**Task prompt:** Extract each line of the material that follows exactly and omit its pictures.

**Collected material:**
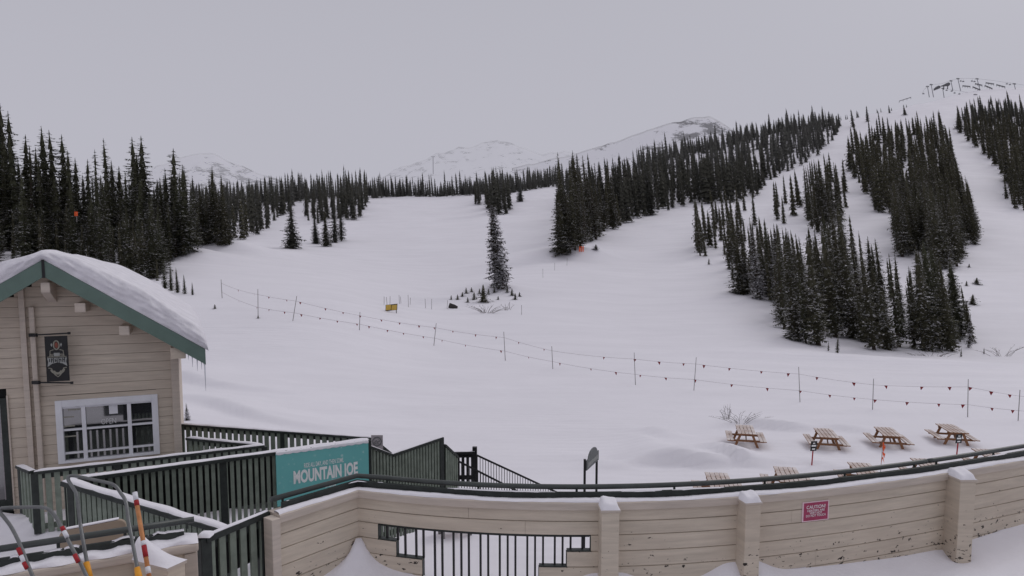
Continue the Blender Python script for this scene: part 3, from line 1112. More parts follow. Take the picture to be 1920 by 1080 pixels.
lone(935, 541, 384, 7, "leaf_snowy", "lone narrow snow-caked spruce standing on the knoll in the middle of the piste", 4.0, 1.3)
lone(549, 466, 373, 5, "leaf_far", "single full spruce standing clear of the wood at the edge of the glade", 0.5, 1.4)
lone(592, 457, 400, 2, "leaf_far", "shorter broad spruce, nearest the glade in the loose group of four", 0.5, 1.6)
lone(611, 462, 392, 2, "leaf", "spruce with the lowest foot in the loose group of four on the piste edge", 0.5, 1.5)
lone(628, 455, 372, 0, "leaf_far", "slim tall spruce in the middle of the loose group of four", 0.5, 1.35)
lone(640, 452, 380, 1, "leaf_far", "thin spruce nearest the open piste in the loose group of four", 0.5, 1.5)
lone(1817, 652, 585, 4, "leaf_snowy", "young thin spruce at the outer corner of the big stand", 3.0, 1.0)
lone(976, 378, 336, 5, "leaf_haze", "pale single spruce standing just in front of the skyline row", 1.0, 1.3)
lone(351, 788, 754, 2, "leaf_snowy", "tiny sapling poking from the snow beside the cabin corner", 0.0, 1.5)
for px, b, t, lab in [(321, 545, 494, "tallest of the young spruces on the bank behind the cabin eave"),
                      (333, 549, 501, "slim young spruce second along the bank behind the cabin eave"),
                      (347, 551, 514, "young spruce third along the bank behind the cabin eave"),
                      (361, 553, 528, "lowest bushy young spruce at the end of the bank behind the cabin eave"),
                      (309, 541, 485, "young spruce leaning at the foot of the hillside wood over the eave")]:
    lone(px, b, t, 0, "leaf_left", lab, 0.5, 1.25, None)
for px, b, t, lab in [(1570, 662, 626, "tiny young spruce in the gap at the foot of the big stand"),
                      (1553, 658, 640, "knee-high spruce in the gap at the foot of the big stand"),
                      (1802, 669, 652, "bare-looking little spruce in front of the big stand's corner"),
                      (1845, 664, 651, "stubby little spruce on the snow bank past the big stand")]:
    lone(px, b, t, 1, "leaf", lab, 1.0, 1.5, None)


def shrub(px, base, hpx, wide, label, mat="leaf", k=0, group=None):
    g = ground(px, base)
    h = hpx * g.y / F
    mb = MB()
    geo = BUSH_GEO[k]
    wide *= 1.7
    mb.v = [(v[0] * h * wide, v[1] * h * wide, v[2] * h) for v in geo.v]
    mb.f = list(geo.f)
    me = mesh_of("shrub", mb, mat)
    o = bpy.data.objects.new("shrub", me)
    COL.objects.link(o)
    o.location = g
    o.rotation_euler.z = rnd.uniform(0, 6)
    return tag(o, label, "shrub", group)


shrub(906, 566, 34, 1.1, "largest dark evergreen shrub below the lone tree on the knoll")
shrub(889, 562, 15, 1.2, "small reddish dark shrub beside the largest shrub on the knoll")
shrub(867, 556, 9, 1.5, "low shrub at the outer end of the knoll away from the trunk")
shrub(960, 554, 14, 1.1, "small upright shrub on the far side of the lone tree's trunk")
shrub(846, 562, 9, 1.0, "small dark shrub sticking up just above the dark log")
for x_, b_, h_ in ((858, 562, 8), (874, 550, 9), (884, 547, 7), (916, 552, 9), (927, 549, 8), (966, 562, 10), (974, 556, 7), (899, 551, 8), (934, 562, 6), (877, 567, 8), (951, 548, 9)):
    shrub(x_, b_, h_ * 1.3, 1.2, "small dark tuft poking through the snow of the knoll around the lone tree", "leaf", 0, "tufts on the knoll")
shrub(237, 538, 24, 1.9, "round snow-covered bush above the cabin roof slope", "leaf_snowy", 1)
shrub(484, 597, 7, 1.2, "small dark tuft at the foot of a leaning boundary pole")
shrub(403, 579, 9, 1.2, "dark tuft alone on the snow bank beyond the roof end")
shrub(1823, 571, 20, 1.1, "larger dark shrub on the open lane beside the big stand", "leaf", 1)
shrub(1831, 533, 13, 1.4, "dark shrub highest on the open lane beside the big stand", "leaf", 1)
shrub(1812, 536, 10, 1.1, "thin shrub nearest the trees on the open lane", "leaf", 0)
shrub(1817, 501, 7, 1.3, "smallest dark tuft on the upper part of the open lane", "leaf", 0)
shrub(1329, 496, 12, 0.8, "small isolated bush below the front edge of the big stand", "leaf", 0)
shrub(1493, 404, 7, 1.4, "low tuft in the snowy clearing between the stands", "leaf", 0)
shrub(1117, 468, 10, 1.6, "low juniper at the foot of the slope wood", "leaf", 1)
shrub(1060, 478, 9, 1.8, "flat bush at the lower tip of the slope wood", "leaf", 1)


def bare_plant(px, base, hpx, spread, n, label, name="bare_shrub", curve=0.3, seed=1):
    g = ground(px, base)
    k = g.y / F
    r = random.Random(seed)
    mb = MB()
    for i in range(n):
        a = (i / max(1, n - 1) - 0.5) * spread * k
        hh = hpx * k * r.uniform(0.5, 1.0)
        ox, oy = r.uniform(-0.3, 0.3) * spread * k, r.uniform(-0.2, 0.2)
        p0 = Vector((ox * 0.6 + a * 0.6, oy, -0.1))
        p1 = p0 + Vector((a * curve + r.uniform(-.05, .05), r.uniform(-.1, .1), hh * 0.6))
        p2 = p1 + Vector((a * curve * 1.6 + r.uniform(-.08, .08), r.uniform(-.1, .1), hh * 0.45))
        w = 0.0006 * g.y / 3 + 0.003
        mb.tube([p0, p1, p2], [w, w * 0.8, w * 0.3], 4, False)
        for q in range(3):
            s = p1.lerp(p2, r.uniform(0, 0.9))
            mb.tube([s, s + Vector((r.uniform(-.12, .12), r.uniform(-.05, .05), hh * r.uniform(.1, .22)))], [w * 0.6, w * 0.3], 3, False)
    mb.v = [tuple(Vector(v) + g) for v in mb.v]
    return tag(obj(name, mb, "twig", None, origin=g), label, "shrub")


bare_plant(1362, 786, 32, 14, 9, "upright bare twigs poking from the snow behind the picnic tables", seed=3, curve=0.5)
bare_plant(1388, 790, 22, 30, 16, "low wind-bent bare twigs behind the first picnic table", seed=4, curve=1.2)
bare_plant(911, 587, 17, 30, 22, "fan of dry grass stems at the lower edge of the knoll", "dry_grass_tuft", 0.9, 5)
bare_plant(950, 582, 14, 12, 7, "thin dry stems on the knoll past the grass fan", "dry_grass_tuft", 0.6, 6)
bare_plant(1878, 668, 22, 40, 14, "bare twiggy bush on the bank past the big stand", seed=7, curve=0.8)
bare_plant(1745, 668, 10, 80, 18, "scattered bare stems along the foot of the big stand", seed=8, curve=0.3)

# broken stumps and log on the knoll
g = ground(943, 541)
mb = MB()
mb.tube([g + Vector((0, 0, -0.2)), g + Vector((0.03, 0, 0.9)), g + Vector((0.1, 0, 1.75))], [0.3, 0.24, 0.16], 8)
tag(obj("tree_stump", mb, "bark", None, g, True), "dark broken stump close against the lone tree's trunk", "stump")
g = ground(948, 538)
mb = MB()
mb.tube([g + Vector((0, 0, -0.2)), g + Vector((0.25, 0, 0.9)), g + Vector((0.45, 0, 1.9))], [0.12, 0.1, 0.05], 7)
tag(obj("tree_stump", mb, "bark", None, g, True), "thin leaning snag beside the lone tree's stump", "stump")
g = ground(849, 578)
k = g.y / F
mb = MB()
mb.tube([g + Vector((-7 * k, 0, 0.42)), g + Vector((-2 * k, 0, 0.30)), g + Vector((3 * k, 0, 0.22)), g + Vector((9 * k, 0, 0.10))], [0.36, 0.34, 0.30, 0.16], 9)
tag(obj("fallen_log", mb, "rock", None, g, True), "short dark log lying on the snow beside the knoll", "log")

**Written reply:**
Continue the Blender Python script for this scene: part 3, from line 1112. More parts follow. Take the picture to be 1920 by 1080 pixels.
lone(935, 541, 384, 7, "leaf_snowy", "lone narrow snow-caked spruce standing on the knoll in the middle of the piste", 4.0, 1.3)
lone(549, 466, 373, 5, "leaf_far", "single full spruce standing clear of the wood at the edge of the glade", 0.5, 1.4)
lone(592, 457, 400, 2, "leaf_far", "shorter broad spruce, nearest the glade in the loose group of four", 0.5, 1.6)
lone(611, 462, 392, 2, "leaf", "spruce with the lowest foot in the loose group of four on the piste edge", 0.5, 1.5)
lone(628, 455, 372, 0, "leaf_far", "slim tall spruce in the middle of the loose group of four", 0.5, 1.35)
lone(640, 452, 380, 1, "leaf_far", "thin spruce nearest the open piste in the loose group of four", 0.5, 1.5)
lone(1817, 652, 585, 4, "leaf_snowy", "young thin spruce at the outer corner of the big stand", 3.0, 1.0)
lone(976, 378, 336, 5, "leaf_haze", "pale single spruce standing just in front of the skyline row", 1.0, 1.3)
lone(351, 788, 754, 2, "leaf_snowy", "tiny sapling poking from the snow beside the cabin corner", 0.0, 1.5)
for px, b, t, lab in [(321, 545, 494, "tallest of the young spruces on the bank behind the cabin eave"),
                      (333, 549, 501, "slim young spruce second along the bank behind the cabin eave"),
                      (347, 551, 514, "young spruce third along the bank behind the cabin eave"),
                      (361, 553, 528, "lowest bushy young spruce at the end of the bank behind the cabin eave"),
                      (309, 541, 485, "young spruce leaning at the foot of the hillside wood over the eave")]:
    lone(px, b, t, 0, "leaf_left", lab, 0.5, 1.25, None)
for px, b, t, lab in [(1570, 662, 626, "tiny young spruce in the gap at the foot of the big stand"),
                      (1553, 658, 640, "knee-high spruce in the gap at the foot of the big stand"),
                      (1802, 669, 652, "bare-looking little spruce in front of the big stand's corner"),
                      (1845, 664, 651, "stubby little spruce on the snow bank past the big stand")]:
    lone(px, b, t, 1, "leaf", lab, 1.0, 1.5, None)


def shrub(px, base, hpx, wide, label, mat="leaf", k=0, group=None):
    g = ground(px, base)
    h = hpx * g.y / F
    mb = MB()
    geo = BUSH_GEO[k]
    wide *= 1.7
    mb.v = [(v[0] * h * wide, v[1] * h * wide, v[2] * h) for v in geo.v]
    mb.f = list(geo.f)
    me = mesh_of("shrub", mb, mat)
    o = bpy.data.objects.new("shrub", me)
    COL.objects.link(o)
    o.location = g
    o.rotation_euler.z = rnd.uniform(0, 6)
    return tag(o, label, "shrub", group)


shrub(906, 566, 34, 1.1, "largest dark evergreen shrub below the lone tree on the knoll")
shrub(889, 562, 15, 1.2, "small reddish dark shrub beside the largest shrub on the knoll")
shrub(867, 556, 9, 1.5, "low shrub at the outer end of the knoll away from the trunk")
shrub(960, 554, 14, 1.1, "small upright shrub on the far side of the lone tree's trunk")
shrub(846, 562, 9, 1.0, "small dark shrub sticking up just above the dark log")
for x_, b_, h_ in ((858, 562, 8), (874, 550, 9), (884, 547, 7), (916, 552, 9), (927, 549, 8), (966, 562, 10), (974, 556, 7), (899, 551, 8), (934, 562, 6), (877, 567, 8), (951, 548, 9)):
    shrub(x_, b_, h_ * 1.3, 1.2, "small dark tuft poking through the snow of the knoll around the lone tree", "leaf", 0, "tufts on the knoll")
shrub(237, 538, 24, 1.9, "round snow-covered bush above the cabin roof slope", "leaf_snowy", 1)
shrub(484, 597, 7, 1.2, "small dark tuft at the foot of a leaning boundary pole")
shrub(403, 579, 9, 1.2, "dark tuft alone on the snow bank beyond the roof end")
shrub(1823, 571, 20, 1.1, "larger dark shrub on the open lane beside the big stand", "leaf", 1)
shrub(1831, 533, 13, 1.4, "dark shrub highest on the open lane beside the big stand", "leaf", 1)
shrub(1812, 536, 10, 1.1, "thin shrub nearest the trees on the open lane", "leaf", 0)
shrub(1817, 501, 7, 1.3, "smallest dark tuft on the upper part of the open lane", "leaf", 0)
shrub(1329, 496, 12, 0.8, "small isolated bush below the front edge of the big stand", "leaf", 0)
shrub(1493, 404, 7, 1.4, "low tuft in the snowy clearing between the stands", "leaf", 0)
shrub(1117, 468, 10, 1.6, "low juniper at the foot of the slope wood", "leaf", 1)
shrub(1060, 478, 9, 1.8, "flat bush at the lower tip of the slope wood", "leaf", 1)


def bare_plant(px, base, hpx, spread, n, label, name="bare_shrub", curve=0.3, seed=1):
    g = ground(px, base)
    k = g.y / F
    r = random.Random(seed)
    mb = MB()
    for i in range(n):
        a = (i / max(1, n - 1) - 0.5) * spread * k
        hh = hpx * k * r.uniform(0.5, 1.0)
        ox, oy = r.uniform(-0.3, 0.3) * spread * k, r.uniform(-0.2, 0.2)
        p0 = Vector((ox * 0.6 + a * 0.6, oy, -0.1))
        p1 = p0 + Vector((a * curve + r.uniform(-.05, .05), r.uniform(-.1, .1), hh * 0.6))
        p2 = p1 + Vector((a * curve * 1.6 + r.uniform(-.08, .08), r.uniform(-.1, .1), hh * 0.45))
        w = 0.0006 * g.y / 3 + 0.003
        mb.tube([p0, p1, p2], [w, w * 0.8, w * 0.3], 4, False)
        for q in range(3):
            s = p1.lerp(p2, r.uniform(0, 0.9))
            mb.tube([s, s + Vector((r.uniform(-.12, .12), r.uniform(-.05, .05), hh * r.uniform(.1, .22)))], [w * 0.6, w * 0.3], 3, False)
    mb.v = [tuple(Vector(v) + g) for v in mb.v]
    return tag(obj(name, mb, "twig", None, origin=g), label, "shrub")


bare_plant(1362, 786, 32, 14, 9, "upright bare twigs poking from the snow behind the picnic tables", seed=3, curve=0.5)
bare_plant(1388, 790, 22, 30, 16, "low wind-bent bare twigs behind the first picnic table", seed=4, curve=1.2)
bare_plant(911, 587, 17, 30, 22, "fan of dry grass stems at the lower edge of the knoll", "dry_grass_tuft", 0.9, 5)
bare_plant(950, 582, 14, 12, 7, "thin dry stems on the knoll past the grass fan", "dry_grass_tuft", 0.6, 6)
bare_plant(1878, 668, 22, 40, 14, "bare twiggy bush on the bank past the big stand", seed=7, curve=0.8)
bare_plant(1745, 668, 10, 80, 18, "scattered bare stems along the foot of the big stand", seed=8, curve=0.3)

# broken stumps and log on the knoll
g = ground(943, 541)
mb = MB()
mb.tube([g + Vector((0, 0, -0.2)), g + Vector((0.03, 0, 0.9)), g + Vector((0.1, 0, 1.75))], [0.3, 0.24, 0.16], 8)
tag(obj("tree_stump", mb, "bark", None, g, True), "dark broken stump close against the lone tree's trunk", "stump")
g = ground(948, 538)
mb = MB()
mb.tube([g + Vector((0, 0, -0.2)), g + Vector((0.25, 0, 0.9)), g + Vector((0.45, 0, 1.9))], [0.12, 0.1, 0.05], 7)
tag(obj("tree_stump", mb, "bark", None, g, True), "thin leaning snag beside the lone tree's stump", "stump")
g = ground(849, 578)
k = g.y / F
mb = MB()
mb.tube([g + Vector((-7 * k, 0, 0.42)), g + Vector((-2 * k, 0, 0.30)), g + Vector((3 * k, 0, 0.22)), g + Vector((9 * k, 0, 0.10))], [0.36, 0.34, 0.30, 0.16], 9)
tag(obj("fallen_log", mb, "rock", None, g, True), "short dark log lying on the snow beside the knoll", "log")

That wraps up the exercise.